Cet abandon est d’autant moins acceptable qu’il repose également sur la crainte de vexer des communautés dont l’emprise sur leurs membres est jugée telle que l’on agit davantage en fonction de leur capacité à mobiliser des votes que du respect des valeurs sur lesquelles nous avons construit notre idéal social. Il est d’autant moins justifié qu’en abandonnant ces femmes à leur sort, on abandonne, plus largement, ces territoires à leur misère éducative et sociale.
À travers ce prisme, ce sont les effets d’une politique de gribouille menée dans les banlieues que nous observons.
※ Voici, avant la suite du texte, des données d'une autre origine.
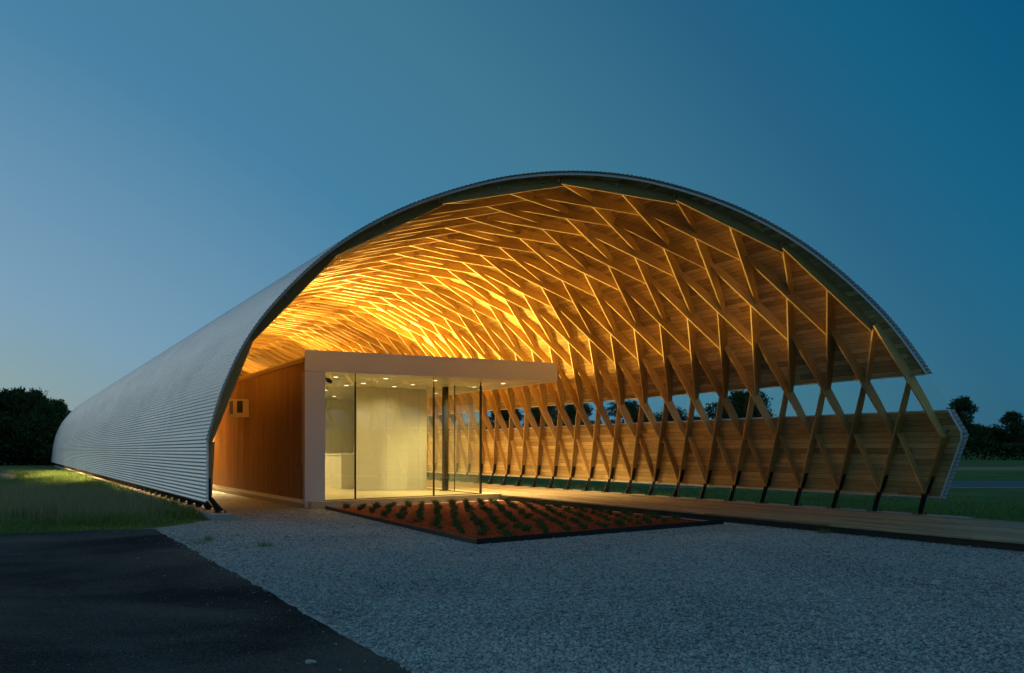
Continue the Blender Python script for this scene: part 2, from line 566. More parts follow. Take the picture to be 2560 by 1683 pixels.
def np_mesh(name, verts, faces_n, loops, mat, parent=None, smooth=False):
    """fast build: verts (N,3); faces_n = corners per face; loops = flat vertex indices"""
    me = bpy.data.meshes.new(name)
    me.vertices.add(len(verts))
    me.vertices.foreach_set("co", np.asarray(verts, dtype=np.float32).ravel())
    me.loops.add(len(loops))
    me.loops.foreach_set("vertex_index", np.asarray(loops, dtype=np.int32))
    me.polygons.add(len(faces_n))
    st = np.concatenate([[0], np.cumsum(faces_n)[:-1]]).astype(np.int32)
    me.polygons.foreach_set("loop_start", st)
    me.polygons.foreach_set("loop_total", np.asarray(faces_n, dtype=np.int32))
    if smooth:
        me.polygons.foreach_set("use_smooth", np.ones(len(faces_n), dtype=bool))
    me.update(calc_edges=True)
    me.validate()
    me.materials.append(mat)
    o = bpy.data.objects.new(name, me)
    C.objects.link(o)
    if parent is not None:
        o.parent = parent
    return o


def tag(o, label, cat, group=None, kind=None):
    if label:
        o['label'] = label
    if cat:
        o['category'] = cat
    if group:
        o['group'] = group
    if kind:
        o['kind'] = kind
    return o


def thing(name, loc, label, cat, group=None):
    o = bpy.data.objects.new(name, None)
    o.empty_display_size = 0.3
    C.objects.link(o)
    o.location = loc
    return tag(o, label, cat, group)


def local(o, root):
    """parent while keeping world coordinates baked in the mesh"""
    o.parent = root
    o.matrix_parent_inverse = Matrix.Translation(-Vector(root.location))
    return o


def struct(name, mb, mat, kind='structure'):
    o = mb.build(name, mat)
    o['kind'] = kind
    return o


# ------------------------------------------------------------------ ground and paving
g = MB(); g.prism([(-2500, -2500), (2500, -2500), (2500, 2500), (-2500, 2500)], -0.5, 0.0)
struct('ground', g, M['ground'])


def edge_line(a, b, amp, step=0.3, skip_end=True):
    n = max(1, int(math.hypot(b[0] - a[0], b[1] - a[1]) / step))
    dx, dy = b[0] - a[0], b[1] - a[1]
    L = math.hypot(dx, dy)
    nx, ny = -dy / L, dx / L
    res = []
    for i in range(n):
        q = i / n
        j = amp * random.uniform(-1, 1) if i else 0
        res.append((a[0] + dx * q + nx * j, a[1] + dy * q + ny * j))
    return res


poly = [(-9.3, -30)] + [(6.0, -30), (6.0, 86), (-6.9, 86), (-6.9, 8.2)] + edge_line((-7.0, 7.9), (-8.55, 6.05), 0.12) + [(-9.3, 5.9)]
g = MB()
b = len(g.v)
g.v += [(x, y, 0.004) for x, y in poly]
g.face(list(range(len(poly))))
struct('gravel', g, M['gravel'])
g = MB()
poly = edge_line((-30, 7.9), (-8.5, 6.05), 0.09) + edge_line((-8.5, 6.0), (-8.62, -14), 0.03, 0.22) + [(-8.6, -30), (-30, -30)]
g.v += [(x, y, 0.010) for x, y in poly]
g.face(list(range(len(poly))))
struct('driveway', g, M['asphalt'])

# road beyond the shelter on the right; runs square to the view
cr = Vector((0.876777, -0.480897, 0)); cf = Vector((0.480897, 0.876777, 0))
cp = Vector((cam.location.x, cam.location.y, 0))


def camxy(X, Y, z=0.0):
    q = cp + cr * X + cf * Y
    return (q.x, q.y, z)


def band(name, y0, y1, z, mat, x0=-20, x1=260):
    m = MB()
    m.v += [camxy(x0, y0, z), camxy(x1, y0, z), camxy(x1, y1, z), camxy(x0, y1, z)]
    m.face([0, 1, 2, 3])
    return struct(name, m, mat)


band('road', 38.3, 47.2, 0.006, M['road'], 6, 300)
o = band('road_line', 38.6, 38.8, 0.011, M['paint'], 6, 300)
band('dirt_shoulder', 72, 87, 0.006, M['dirt'], 10, 400)
m = MB()
m.v += [(-40, 42, 0.006), (-10.9, 42, 0.006), (-10.3, 52, 0.006), (-12.0, 62, 0.006), (-40, 62, 0.006)]
m.face([0, 1, 2, 3, 4])
struct('dirt_track', m, M['dirt'])
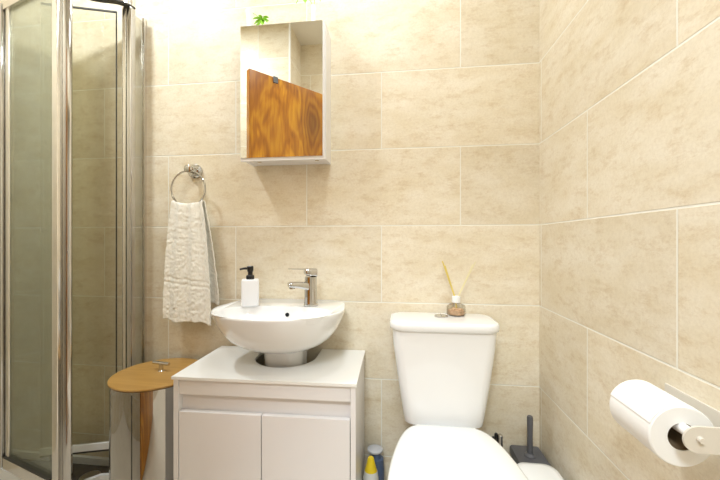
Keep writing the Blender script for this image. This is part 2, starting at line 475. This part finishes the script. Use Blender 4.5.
box(bm, VX0 + .019, VX1 - .019, fy + .03, fy + .045, FZ, FZ + .06)
box(bm, VX0 + .019, VX1 - .019, fy + .022, fy + .034, .55, zb)          # recessed panel behind the finger channel
obj('cabinet_body', bm, 'lacquer2', van, True, 30)
bm = B(VX0 + .0195, VX1 - .0195, fy + .003, fy + .022,   .653, zb, bev=.001); obj('fascia', bm, 'lacquer2', van)
mid = (VX0 + VX1) / 2 - .003
for x0, x1 in ((VX0 + .021, mid - .0013), (mid + .0013, VX1 - .021)):
    bm = B(x0, x1, fy + .001, fy + .018, FZ + .065, .599, bev=.0012); obj('cabinet_door', bm, 'lacquer', van)

van.rotation_euler = (0, 0, .02); van.location.y -= .006

# ------------------------------------------------------------------ washbasin
RZ = .907
bx = -.417
bas = thing('washbasin', 'white ceramic washbasin mounted on the wall above the vanity', 'sink', (bx, 1.2, VT))
def outline(s, z, n=72, yc=1.13, ys=None):
    pts = []
    ys = 1.165 if ys is None else ys
    for i in range(n):
        t = 2 * PI * i / n
        c, sn = math.cos(t), math.sin(t)
        if sn < 0:
            x = .229 * math.copysign(abs(c) ** .92, c); y = yc - .19 * abs(sn) ** .97
        else:
            x = math.copysign(abs(c) ** (2 / 6), c); y = yc + .172 * abs(sn) ** (2 / 6)
            x *= .229 - .022 * (y - yc) / .172
        pts.append((bx + x * s, ys + (y - ys) * s if s < 1 else y, z))
    return pts
def inner(s, z, n=72, dz=0):
    pts = []
    for i in range(n):
        t = 2 * PI * i / n; c, sn = math.cos(t), math.sin(t)
        a = .200; b_ = .112 if sn < 0 else .098
        pts.append((bx + a * s * math.copysign(abs(c) ** .88, c), 1.058 + b_ * s * math.copysign(abs(sn) ** .9, sn), z))
    return pts
prof = [(.34, .758), (.40, .760), (.52, .770), (.66, .787), (.78, .808), (.875, .835), (.945, .864), (.985, .888), (.999, .899)]
rings = [outline(s, z) for s, z in prof]
rings += [outline(1, RZ - .004), outline(.994, RZ - .0005), outline(.985, RZ)]
for s, z in ((1.0, RZ - .001), (.985, RZ - .006), (.96, RZ - .018), (.90, RZ - .036), (.78, RZ - .056), (.6, RZ - .075), (.4, RZ - .087), (.2, RZ - .092), (.09, RZ - .093)):
    rings.append(inner(s, z))
obj('bowl', loft(bmesh.new(), rings), 'ceramic', bas, True, 60)
bm = bmesh.new()
loft(bm, [rrect(bcx, pcy, .072, .075, .05, FZ + .001), rrect(bcx, pcy, .070, .073, .05, .5), rrect(bcx, pcy, .069, .072, .05, .7), rrect(bcx, pcy, .073, .078, .05, .765)])
obj('pedestal', bm, 'ceramic', bas)
bm = bmesh.new(); lathe(bm, bx, 1.058, [(.021, RZ - .0925), (.021, RZ - .089), (.012, RZ - .087)], 24); obj('drain', bm, 'chrome', bas)
# overflow
op = Vector((bx + .020, 1.1475, RZ - .030)); od = Vector((0, -1, .62)).normalized()
bm = bmesh.new(); tube(bm, [op - od * .004, op + od * .003], .0068, 20); obj('overflow_hole', bm, 'hole', bas)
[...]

Le refus de faire de la loi relative à la solidarité et au renouvellement urbains, dite loi SRU, une vraie arme pour faire vivre la mixité sociale et arrêter de concentrer l’exclusion et la misère dans les mêmes territoires a de terribles conséquences.
L’abandon de la parole politique et du discours laïque a indiqué aux intégristes de tout poil que ceux qui sont chargés d’incarner et de porter les valeurs de notre société avaient déserté ce combat.
Enfin, l’absence de réflexion, en France, sur les politiques de genre, alors que l’Europe du Nord travaille sur ces questions pour faire avancer concrètement la cause des femmes, est dommageable dans notre situation.
Analyser les violences faites aux femmes sous cet angle est rare. Pourtant, travailler pour faire évoluer les mentalités et mettre en œuvre les solutions concrètes qui permettront de changer la donne est la mission du politique. Il s’agit là d’un enjeu non seulement pour les femmes, mais pour la société tout entière.
Madame la secrétaire d’État, vous me direz peut-être que je suis peu ou prou hors sujet, et j’en prendrai alors acte.